(Directive) Only the number is wanted: how many lines hold the word "Blender"?

(Exercise materials)
——

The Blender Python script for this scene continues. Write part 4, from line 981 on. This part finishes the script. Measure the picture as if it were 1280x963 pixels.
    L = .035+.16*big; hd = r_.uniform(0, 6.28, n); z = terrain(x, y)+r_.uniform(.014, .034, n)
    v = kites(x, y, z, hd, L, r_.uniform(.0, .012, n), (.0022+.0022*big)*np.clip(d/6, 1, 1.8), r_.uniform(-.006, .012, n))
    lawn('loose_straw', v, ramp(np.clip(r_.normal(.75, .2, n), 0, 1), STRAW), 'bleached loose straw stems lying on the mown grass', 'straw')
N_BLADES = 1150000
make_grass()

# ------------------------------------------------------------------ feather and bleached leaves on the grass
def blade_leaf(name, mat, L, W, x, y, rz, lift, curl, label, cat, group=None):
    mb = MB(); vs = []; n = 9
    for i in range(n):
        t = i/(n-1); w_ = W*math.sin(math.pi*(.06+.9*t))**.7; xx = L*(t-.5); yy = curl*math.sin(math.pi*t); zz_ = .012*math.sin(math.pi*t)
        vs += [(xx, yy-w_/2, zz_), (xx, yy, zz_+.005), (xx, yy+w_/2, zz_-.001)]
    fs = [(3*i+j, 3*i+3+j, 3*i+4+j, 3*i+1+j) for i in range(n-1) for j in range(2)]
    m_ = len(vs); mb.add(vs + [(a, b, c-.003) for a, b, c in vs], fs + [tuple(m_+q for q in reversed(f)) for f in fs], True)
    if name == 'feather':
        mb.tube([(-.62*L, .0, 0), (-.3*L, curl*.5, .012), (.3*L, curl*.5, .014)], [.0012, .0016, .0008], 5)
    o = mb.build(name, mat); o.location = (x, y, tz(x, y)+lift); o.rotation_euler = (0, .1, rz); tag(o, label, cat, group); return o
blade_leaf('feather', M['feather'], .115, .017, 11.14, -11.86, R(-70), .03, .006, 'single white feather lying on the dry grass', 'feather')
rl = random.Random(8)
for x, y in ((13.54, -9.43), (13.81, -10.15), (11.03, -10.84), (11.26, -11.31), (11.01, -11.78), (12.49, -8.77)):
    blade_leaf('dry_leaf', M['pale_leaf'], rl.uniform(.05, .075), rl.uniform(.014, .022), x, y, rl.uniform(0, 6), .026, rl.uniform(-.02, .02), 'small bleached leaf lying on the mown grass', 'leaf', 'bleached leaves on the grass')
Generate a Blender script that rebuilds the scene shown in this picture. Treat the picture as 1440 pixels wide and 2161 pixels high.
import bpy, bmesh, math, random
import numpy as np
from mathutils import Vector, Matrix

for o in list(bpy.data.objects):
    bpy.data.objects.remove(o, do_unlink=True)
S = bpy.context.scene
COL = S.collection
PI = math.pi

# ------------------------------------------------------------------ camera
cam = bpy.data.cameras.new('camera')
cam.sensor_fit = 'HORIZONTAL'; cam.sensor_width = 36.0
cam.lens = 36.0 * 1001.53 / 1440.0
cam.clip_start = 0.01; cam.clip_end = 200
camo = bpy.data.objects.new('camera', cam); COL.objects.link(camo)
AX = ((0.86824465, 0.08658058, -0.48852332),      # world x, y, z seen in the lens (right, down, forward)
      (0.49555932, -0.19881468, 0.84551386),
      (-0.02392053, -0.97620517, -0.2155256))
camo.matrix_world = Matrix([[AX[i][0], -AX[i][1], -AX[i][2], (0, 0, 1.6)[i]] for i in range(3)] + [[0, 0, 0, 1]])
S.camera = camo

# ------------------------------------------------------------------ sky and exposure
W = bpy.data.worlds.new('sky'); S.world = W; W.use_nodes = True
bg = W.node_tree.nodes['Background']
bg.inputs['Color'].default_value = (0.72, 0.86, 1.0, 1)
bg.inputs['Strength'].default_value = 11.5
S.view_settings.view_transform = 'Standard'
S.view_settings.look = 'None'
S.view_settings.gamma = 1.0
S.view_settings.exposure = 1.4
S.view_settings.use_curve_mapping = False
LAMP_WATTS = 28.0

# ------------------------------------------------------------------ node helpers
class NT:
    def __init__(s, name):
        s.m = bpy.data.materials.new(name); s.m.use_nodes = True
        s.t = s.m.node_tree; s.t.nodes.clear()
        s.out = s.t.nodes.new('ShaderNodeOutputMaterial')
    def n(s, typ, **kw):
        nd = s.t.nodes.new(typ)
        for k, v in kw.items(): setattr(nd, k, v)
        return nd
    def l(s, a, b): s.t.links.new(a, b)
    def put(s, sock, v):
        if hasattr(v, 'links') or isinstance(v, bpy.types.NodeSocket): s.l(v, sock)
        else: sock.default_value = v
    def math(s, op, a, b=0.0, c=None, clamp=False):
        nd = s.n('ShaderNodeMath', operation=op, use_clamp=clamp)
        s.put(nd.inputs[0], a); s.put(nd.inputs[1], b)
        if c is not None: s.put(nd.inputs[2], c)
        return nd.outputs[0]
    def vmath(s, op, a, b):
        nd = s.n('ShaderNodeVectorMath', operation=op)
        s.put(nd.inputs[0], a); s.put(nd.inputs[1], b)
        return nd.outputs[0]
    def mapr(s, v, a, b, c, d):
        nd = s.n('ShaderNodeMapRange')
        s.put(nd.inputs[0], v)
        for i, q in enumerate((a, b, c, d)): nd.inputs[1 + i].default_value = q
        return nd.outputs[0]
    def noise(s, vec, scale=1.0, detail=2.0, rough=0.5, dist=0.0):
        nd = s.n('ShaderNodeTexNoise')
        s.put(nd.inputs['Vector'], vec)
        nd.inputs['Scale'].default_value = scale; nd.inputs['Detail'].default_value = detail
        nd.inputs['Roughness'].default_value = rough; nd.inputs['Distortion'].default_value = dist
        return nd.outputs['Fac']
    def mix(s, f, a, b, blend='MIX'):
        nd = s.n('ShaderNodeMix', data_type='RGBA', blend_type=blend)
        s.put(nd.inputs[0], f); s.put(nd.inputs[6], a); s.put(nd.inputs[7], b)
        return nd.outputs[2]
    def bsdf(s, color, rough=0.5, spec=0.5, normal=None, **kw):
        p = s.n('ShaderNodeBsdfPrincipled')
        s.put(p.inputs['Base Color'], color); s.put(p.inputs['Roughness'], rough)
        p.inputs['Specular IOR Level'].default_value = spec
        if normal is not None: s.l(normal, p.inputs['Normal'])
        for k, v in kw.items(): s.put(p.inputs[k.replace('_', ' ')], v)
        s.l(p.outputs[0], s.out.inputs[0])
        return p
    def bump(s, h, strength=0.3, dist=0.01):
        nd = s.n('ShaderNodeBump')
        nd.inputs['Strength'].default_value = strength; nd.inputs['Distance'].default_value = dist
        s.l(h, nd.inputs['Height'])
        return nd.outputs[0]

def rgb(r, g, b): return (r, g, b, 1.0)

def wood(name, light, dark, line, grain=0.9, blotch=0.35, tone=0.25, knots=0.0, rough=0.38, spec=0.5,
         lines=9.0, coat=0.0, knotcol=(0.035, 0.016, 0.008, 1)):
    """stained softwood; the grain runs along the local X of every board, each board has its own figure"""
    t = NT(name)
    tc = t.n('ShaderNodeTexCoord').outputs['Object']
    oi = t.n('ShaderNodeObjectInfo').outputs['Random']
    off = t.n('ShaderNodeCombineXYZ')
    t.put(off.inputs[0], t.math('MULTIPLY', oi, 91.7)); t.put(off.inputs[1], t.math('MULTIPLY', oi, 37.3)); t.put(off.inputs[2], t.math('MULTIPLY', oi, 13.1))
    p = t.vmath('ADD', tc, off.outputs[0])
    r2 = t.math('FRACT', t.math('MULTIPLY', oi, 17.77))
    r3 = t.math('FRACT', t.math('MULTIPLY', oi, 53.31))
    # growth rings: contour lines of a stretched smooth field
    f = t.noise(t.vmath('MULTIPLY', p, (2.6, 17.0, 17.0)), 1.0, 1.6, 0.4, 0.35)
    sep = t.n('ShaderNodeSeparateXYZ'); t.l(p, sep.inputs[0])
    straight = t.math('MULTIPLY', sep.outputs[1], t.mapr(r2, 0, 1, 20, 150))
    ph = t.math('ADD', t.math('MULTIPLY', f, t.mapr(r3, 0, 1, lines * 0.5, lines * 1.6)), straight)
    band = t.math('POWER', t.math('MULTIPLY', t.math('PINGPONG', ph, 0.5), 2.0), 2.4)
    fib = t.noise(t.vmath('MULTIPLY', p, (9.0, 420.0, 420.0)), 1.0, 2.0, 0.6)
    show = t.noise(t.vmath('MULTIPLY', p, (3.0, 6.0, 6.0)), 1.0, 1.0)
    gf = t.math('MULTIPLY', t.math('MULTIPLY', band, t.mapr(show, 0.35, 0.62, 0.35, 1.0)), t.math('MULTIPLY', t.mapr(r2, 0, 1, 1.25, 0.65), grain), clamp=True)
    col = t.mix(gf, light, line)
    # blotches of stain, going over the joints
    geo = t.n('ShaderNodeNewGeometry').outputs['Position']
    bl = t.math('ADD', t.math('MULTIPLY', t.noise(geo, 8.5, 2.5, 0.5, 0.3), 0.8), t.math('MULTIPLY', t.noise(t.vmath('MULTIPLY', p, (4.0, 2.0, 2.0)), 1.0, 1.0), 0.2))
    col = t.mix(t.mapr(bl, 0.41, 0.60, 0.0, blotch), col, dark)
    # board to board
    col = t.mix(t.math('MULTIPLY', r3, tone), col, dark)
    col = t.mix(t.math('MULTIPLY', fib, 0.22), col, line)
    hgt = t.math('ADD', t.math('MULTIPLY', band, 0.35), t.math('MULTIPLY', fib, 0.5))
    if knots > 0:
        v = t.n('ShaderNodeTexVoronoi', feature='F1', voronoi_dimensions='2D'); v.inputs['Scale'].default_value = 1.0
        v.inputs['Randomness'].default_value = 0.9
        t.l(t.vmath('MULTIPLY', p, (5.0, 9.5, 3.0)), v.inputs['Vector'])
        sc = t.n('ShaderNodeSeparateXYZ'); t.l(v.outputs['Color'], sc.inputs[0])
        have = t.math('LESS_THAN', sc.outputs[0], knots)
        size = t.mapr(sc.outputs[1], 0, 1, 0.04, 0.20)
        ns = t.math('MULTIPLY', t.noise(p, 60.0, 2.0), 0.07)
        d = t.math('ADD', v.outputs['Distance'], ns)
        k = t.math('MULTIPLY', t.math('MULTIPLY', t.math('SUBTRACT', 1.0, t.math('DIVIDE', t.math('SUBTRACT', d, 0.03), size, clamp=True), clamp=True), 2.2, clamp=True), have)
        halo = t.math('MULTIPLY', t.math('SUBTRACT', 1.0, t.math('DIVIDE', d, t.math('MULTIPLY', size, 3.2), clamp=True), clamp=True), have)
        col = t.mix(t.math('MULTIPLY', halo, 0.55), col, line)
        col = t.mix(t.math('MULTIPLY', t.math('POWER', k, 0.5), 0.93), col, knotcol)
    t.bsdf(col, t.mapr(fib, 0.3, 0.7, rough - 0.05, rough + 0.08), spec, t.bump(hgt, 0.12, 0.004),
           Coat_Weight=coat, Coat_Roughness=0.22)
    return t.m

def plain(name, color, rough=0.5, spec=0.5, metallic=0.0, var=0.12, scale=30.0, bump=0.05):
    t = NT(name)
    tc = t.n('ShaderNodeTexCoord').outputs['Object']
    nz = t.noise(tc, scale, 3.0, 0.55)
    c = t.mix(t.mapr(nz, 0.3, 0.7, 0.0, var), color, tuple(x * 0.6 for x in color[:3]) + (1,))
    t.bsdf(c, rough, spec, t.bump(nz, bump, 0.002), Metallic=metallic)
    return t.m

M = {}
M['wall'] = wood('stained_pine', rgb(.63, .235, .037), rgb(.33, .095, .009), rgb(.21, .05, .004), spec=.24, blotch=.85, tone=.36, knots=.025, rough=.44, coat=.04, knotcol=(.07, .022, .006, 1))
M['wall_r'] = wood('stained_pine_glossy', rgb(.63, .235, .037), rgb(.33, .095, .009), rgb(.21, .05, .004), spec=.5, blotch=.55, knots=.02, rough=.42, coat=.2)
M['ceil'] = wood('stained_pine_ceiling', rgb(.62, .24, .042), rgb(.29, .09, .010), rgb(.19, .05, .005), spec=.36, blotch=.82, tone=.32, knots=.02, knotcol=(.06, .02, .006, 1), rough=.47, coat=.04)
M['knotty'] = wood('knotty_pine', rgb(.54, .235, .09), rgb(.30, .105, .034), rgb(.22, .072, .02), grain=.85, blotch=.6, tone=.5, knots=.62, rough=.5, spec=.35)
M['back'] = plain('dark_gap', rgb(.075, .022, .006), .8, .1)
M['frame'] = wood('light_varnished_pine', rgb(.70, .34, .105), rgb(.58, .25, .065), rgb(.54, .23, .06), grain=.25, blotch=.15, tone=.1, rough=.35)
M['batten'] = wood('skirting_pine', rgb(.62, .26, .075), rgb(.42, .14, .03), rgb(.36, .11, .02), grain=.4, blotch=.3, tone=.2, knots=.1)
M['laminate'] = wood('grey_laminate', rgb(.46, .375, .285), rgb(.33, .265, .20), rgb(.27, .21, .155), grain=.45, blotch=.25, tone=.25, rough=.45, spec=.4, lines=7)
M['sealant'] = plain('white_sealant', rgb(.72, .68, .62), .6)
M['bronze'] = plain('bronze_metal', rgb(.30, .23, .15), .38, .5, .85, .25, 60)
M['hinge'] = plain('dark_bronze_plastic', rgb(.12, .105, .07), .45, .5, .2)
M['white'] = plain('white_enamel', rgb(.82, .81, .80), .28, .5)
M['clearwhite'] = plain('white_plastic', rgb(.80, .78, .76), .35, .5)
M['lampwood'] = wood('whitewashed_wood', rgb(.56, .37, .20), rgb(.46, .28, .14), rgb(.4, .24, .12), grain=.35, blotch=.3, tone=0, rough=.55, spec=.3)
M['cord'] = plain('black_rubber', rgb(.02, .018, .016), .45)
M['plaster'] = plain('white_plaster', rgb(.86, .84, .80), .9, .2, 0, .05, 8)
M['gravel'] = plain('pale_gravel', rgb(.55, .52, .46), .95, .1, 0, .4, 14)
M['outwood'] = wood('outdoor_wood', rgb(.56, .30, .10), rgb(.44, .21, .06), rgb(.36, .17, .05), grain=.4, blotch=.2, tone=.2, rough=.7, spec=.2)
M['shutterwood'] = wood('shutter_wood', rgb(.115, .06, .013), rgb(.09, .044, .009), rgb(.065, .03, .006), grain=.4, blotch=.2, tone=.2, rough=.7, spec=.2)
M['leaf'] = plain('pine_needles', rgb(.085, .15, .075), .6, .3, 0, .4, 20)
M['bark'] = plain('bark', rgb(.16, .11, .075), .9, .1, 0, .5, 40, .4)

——

(Result for this task) 2